Waikato Times

Ardern’s Aussie charm offensive

- TRACY WATKINS Political Week

New Zealand Inc was in high gear when Jacinda Ardern flew into Australia for talks with Malcolm Turnbull.

Ardern arrived with a bevy of ministers and officials and a 34-strong business delegation.

The New Zealand offensive had already kicked off with an Australian stock exchange event for about 250 investors.

Opened by Economic Developmen­t Minister David Parker, the aim was to raise the profile of New Zealand-based companies listed on the ASX.

Foreign Affairs Minister Winston Peters had also flown over early for a speech talking up New Zealand and Australian ties and promising a ‘‘reset’’ of New Zealand’s Pacific policy.

His promise of a step up in aid and diplomacy in the region should help smooth tensions across the Tasman after Ardern hit a nerve by elevating the plight of its Nauru refugees.

The Aussies have long felt that they are doing all the heavy lifting in the Pacific and don’t get enough credit for it. There was a hint of that in Turnbull’s tetchy response about New Zealand ‘‘stepping up’’ after questions about the reset.

It should be no surprise that Parker and Peters were in the advance guard for Ardern’s Aussie charm offensive.

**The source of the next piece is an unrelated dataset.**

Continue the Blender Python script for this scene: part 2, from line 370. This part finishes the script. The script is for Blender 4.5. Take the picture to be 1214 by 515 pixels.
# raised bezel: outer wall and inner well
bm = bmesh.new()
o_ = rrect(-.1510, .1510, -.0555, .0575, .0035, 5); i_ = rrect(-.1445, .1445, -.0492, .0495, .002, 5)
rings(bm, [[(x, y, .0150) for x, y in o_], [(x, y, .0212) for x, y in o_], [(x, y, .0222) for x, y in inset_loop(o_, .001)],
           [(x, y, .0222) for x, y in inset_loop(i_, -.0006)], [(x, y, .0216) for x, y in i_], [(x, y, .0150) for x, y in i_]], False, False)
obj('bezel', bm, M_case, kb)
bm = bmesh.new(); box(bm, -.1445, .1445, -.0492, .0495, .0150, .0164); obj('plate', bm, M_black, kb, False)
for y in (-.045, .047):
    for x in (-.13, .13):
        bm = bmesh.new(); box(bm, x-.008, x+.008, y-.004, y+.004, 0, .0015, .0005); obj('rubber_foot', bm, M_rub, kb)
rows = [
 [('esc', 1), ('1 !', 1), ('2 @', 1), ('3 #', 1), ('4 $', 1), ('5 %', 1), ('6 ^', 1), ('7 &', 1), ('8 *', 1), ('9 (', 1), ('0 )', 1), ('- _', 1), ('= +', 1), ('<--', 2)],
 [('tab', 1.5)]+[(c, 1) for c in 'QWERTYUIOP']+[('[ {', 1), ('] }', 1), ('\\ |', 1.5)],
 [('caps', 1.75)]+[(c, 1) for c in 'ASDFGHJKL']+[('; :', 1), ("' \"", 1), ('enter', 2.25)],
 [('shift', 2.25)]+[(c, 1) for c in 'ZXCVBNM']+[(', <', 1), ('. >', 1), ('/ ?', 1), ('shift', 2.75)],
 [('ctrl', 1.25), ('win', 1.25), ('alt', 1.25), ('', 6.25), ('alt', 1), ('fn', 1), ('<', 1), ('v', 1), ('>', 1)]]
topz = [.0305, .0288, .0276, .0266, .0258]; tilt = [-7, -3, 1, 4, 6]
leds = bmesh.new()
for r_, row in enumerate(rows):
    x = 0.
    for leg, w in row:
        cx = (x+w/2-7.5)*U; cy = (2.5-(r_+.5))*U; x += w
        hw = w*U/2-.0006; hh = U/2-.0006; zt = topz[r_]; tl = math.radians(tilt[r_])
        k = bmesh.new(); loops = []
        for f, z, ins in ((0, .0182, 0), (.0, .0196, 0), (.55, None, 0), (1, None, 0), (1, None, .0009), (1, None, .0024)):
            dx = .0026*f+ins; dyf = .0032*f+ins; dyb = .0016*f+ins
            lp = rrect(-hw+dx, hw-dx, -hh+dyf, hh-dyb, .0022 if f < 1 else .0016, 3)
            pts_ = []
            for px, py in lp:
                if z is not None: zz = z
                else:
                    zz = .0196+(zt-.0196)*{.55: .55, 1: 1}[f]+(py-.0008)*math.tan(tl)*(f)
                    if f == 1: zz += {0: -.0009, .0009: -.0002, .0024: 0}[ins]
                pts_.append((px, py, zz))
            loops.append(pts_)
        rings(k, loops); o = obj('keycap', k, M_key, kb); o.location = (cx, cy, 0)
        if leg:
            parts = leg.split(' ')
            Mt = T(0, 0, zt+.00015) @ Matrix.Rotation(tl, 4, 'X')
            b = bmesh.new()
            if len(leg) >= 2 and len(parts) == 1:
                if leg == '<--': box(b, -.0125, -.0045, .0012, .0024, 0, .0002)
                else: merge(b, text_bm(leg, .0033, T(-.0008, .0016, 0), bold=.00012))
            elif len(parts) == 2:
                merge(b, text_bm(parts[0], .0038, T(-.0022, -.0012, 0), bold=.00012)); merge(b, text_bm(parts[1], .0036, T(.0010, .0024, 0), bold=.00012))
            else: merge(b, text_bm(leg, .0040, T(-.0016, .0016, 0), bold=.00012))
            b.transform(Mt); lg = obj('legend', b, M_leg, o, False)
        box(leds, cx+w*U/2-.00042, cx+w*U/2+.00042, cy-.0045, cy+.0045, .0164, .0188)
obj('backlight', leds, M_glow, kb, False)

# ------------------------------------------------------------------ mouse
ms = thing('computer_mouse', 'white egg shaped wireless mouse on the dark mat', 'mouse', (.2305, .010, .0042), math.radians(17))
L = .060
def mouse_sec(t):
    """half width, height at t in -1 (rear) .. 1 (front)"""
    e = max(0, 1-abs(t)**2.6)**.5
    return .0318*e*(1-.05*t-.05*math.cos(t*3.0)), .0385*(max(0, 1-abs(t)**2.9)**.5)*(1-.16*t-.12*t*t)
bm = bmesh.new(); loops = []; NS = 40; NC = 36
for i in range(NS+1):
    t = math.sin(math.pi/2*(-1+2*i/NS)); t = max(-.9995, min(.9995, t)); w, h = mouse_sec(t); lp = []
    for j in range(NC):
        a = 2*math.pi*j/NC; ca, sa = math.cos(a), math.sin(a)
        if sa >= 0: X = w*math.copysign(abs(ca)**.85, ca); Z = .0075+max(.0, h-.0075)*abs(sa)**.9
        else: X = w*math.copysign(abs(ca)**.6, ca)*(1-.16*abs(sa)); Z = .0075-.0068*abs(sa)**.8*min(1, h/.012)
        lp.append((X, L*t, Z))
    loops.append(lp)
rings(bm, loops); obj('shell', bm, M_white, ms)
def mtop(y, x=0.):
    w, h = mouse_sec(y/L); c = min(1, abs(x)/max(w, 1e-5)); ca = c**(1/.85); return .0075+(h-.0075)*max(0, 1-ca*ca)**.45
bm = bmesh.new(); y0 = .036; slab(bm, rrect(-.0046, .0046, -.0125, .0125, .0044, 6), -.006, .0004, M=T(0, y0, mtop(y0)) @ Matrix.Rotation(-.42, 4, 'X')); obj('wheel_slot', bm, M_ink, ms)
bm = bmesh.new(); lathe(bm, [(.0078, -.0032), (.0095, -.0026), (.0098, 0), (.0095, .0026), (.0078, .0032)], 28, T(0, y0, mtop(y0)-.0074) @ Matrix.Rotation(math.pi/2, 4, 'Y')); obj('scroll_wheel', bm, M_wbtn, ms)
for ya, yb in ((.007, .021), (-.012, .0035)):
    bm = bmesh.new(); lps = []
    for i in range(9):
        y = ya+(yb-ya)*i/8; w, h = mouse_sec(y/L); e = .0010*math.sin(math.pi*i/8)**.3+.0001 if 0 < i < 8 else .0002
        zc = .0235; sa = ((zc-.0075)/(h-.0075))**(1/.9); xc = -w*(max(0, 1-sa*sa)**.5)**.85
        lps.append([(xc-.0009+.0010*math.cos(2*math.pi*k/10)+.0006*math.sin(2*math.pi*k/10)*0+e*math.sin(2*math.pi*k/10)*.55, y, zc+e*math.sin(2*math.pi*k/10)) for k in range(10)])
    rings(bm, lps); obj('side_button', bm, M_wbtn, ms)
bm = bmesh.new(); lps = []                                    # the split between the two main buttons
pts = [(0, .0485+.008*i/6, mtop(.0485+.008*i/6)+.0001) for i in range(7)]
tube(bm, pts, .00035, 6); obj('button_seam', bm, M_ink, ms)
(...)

There was a lot of negative coverage in Australian media over the election result and National’s ousting.

The Key-English government was feted across the Tasman for its economic record – and the change of government was widely perceived as a backward step.

The Ardern trip was an opportunit­y to fly the flag for the message that New Zealand is still open for business.

The presence of ministers like Parker and Peters also stresses the underlying message that it’s largely business as usual in trans-Tasman relations.

Two of Ardern’s most experience­d ministers, Parker and Peters are emerging as key members of a powerhouse group of ministers.

The other is Finance Minister Grant Robertson, whose mini budget before Christmas delivering the Government’s family package, deftly hit all the right political notes.

But others are stepping up to join that group – notably Justice Minister Andrew Little and Housing Minister Phil Twyford. Between them, they are putting some distance behind the images of Labour’s shambolic years in opposition.

National’s mistake may be in failing to recognise the big shift in gear – especially now that it has drawn a line under the Key-English era.

The change in National’s circumstan­ces was underscore­d when new National leader Simon Bridges flew across the Tasman separately to attend the leadership forum where Ardern and Turnbull addressed several hundred business leaders.

Bridges’ predecesso­r Bill English would likely have received almost a hero’s welcome in his place. As it was Turnbull couldn’t help but give a shout out to former prime minister Sir John Key in his speech to the forum, crediting him with a role in getting the stalled trans Pacific Partnershi­p agreement back on track.

But Bridges will be almost as much of an unknown quantity as many of the Labour MPs attending the forum as ministers for the first time.

And while the relationsh­ip between Turnbull and Ardern may not match the Key-Turnbull bromance, the cosy imagery of their Point Piper dinner date was designed to send the message that the trans-Tasman relationsh­ip is strong enough to make up for that.

That’s not all that has changed. National is now in new territory and the next three years will determine how much of its legacy under Key and English remains.

If history repeats – and it has a habit of doing that in politics – it could just as easily be erased by three years of infighting and leadership instabilit­y.

Ardern was no doubt genuine when she sympathise­d last week with the next National leader for having the worst job in politics.

But no one missed the irony. Ardern’s rise to power was so dramatic she was spared the misery of being leader of the Opposition for more than a few short weeks.

National MPs are still hurting over that apparent injustice.

Even English, Parliament’s Mr Nice Guy, couldn’t let it go before bowing out for good on Thursday.

English referred to politics being a place ‘‘where you get great opportunit­ies without having to earn them and they can be taken away just as easily’’.

No prizes for guessing who he was talking about.

English still doesn’t ‘‘get it’’ that National lost the election. A lot of his MPs don’t get it either. But the last One News Colmar Brunton Poll, putting Labour ahead of National, shook them out of their complacenc­y.

All the talk after the election was about the next three years being a good time to sit it out, and how they they dodged a bullet by not going into coalition with Peters.

But that’s all flown out the window. English was the lifeline to National’s golden era under Key, a leader who offered them the illusion that normal transmissi­on would eventually resume.

But the next election won’t be a case of voters just hitting the reset button to get back to normal.

National will look like a very different party to the one that was in government for the last nine years, and Labour after three years in government will look like a very different party to the one that was marooned in Opposition for nine years.

There was an almost visceral reaction in some quarters of the party to new leader Simon Bridges first days in the job and his failure to land any blows on Ardern.

You could almost hear the thud of reality hitting home in the National caucus that Opposition may be just as hard as Labour made it look for all those years.